The farm owner believes there is now between 400 to 500 head of cattle and a unknown number of goats all concentrated on the same square kilometre of the Umzingwane River indigenous forest.

He fears the forest will be destroyed in a very short time and turned into a ‘dustbowl’. Ferguson said a named Zanu PF politician recently held a meeting in Masera and encouraged locals to graze their cattle on the game farm.

“The reason for this they said was because a large section of the land which government purchased “Section 4 (Shobi Block)” in the early 1980’s for a reserve grazing area had been allocated to one Erasmus Nare who was fencing it off,” he said.

“It has deprived the Masera cattle owners of large sections of grazing land. “This is the same man who is building a hotel on the game farm and owns a funeral parlour in Beitbridge and a large security company, Mafoko Security, in Johannesburg, South Africa.”

He said the villagers believe a top minister from Matabeleland South had an interest in the resort. Ferguson said the future of the game farm had been endangered by lack of livestock population control, rotational grazing systems and livestock watering points.

“Infact there is no management whatsoever and generally a free for all,” he said. “This is aggravated by the veterinary department issuing movement permits for more cattle to be moved from other areas onto the game farm of which over 200 were trucked in always at night in a South African registered truck.”
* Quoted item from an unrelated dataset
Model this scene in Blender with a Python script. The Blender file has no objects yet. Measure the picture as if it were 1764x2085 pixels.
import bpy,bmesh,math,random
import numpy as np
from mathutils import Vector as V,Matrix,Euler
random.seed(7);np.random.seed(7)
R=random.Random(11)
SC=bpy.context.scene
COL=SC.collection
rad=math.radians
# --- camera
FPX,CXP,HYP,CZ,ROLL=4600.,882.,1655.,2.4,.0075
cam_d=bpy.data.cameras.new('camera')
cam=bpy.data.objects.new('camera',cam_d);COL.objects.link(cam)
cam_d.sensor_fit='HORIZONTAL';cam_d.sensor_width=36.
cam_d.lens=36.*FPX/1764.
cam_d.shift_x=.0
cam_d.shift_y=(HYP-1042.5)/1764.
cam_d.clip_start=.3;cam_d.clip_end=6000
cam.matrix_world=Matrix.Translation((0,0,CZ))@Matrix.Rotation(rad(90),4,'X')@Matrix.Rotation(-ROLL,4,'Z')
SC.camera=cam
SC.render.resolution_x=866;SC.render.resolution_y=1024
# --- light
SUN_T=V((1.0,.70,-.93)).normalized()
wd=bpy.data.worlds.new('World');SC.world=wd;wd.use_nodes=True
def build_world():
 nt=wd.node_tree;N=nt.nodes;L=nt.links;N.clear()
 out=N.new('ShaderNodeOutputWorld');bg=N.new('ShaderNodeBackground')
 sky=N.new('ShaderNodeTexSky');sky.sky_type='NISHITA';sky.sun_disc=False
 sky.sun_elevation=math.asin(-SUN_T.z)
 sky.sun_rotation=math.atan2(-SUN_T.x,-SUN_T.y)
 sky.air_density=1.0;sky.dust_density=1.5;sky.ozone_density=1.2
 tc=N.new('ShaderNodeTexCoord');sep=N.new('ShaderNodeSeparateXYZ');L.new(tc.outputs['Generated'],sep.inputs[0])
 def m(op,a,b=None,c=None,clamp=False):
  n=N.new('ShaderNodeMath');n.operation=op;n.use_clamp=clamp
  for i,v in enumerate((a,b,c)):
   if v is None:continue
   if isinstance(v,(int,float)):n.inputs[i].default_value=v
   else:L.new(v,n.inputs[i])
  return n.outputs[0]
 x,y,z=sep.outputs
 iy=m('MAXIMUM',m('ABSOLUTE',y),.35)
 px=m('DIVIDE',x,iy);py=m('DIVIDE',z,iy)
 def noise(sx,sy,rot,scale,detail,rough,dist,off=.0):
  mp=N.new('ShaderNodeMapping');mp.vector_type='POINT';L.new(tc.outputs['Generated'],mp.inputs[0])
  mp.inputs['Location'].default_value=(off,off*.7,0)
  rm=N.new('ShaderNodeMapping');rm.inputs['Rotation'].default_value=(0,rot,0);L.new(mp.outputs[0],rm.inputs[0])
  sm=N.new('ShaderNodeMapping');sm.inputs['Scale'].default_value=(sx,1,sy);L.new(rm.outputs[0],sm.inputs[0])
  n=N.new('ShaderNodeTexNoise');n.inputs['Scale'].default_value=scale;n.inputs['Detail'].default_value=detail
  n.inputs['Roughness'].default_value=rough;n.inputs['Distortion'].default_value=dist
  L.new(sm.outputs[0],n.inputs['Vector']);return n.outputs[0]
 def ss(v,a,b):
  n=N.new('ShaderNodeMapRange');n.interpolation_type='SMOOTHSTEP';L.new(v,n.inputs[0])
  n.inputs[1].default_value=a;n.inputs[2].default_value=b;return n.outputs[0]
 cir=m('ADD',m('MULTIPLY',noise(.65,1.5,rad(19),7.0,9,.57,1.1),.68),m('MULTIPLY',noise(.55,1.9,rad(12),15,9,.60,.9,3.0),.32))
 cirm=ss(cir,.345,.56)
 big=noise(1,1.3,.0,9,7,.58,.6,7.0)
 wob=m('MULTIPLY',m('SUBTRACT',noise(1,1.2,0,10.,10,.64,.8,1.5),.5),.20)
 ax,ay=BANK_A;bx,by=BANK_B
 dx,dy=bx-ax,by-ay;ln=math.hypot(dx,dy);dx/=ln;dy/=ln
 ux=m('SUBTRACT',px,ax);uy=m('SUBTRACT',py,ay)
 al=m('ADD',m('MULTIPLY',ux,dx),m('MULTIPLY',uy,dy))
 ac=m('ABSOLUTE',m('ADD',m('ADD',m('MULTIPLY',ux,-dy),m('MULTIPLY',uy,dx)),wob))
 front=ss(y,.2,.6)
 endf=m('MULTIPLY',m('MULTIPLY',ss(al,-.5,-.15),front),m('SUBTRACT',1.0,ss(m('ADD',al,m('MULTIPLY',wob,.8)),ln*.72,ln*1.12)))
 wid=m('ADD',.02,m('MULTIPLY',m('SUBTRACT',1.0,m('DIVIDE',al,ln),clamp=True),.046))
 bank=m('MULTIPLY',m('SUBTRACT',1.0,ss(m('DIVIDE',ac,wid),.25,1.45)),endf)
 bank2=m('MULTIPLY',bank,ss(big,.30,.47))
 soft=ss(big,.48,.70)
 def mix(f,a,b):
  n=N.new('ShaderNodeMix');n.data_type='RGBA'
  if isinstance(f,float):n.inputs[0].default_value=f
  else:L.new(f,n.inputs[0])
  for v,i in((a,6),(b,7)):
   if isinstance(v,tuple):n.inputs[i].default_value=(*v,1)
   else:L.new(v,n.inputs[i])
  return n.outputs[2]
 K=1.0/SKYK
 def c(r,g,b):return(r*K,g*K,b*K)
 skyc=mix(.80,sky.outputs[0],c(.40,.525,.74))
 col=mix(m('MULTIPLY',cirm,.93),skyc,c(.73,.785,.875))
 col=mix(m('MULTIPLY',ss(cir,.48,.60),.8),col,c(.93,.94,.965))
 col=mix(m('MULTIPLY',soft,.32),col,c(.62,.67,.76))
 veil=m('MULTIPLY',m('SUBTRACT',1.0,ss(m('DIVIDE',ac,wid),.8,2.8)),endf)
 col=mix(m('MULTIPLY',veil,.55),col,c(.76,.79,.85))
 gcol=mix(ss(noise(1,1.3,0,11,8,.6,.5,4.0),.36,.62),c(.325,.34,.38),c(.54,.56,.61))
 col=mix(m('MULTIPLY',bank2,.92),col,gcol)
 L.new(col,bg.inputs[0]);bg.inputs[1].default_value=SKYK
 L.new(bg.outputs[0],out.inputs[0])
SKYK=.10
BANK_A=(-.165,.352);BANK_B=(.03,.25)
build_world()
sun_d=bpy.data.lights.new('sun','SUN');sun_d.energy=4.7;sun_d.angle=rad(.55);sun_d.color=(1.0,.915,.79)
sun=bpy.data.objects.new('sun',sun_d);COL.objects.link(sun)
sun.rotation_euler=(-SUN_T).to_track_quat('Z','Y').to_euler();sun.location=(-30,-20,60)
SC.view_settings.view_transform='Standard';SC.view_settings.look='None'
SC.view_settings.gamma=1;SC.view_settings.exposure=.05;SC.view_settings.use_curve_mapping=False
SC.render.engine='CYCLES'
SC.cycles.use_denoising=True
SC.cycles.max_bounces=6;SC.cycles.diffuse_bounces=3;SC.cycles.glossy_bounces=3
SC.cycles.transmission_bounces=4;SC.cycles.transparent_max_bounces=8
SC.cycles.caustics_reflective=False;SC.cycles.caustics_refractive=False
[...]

He said the smuggled cattle included pedigree Brahman and Bondsmara heifers. “These must have come from South Africa as there are certainly no breeders of these animals in Beitbridge or the adjacent districts,” Ferguson said. “On enquiring the veterinary officers are evasive and a full investigation should be instituted.”

The game farm is in Region 6, semi-desert and is classified as not fit for human habitation. Ideally grazing has to be restricted to a nomadic system. “The property should not have by any stretch of the imagination been identified as suitable for resettlement in the first place,” Ferguson added.

“Having been a resident in the Beitbridge district for 62 years and having worked as an agricultural officer in the district for 10 of those years I know that there is a total disaster just waiting to happen as happened before and will happen again when thousands of cattle and wildlife will die of poverty.

“This was recognised by government when purchasing 50,000 hectares in the 1980’s which is virtually adjacent to the wildlife conservation farm for “strictly reserve grazing only”.

Ferguson is on the verge of losing Benfer Estates, one of the top citrus plantations in Beitrbridge, and the chaos has been blamed on a top government official. Moyo was not reachable for comment yesterday.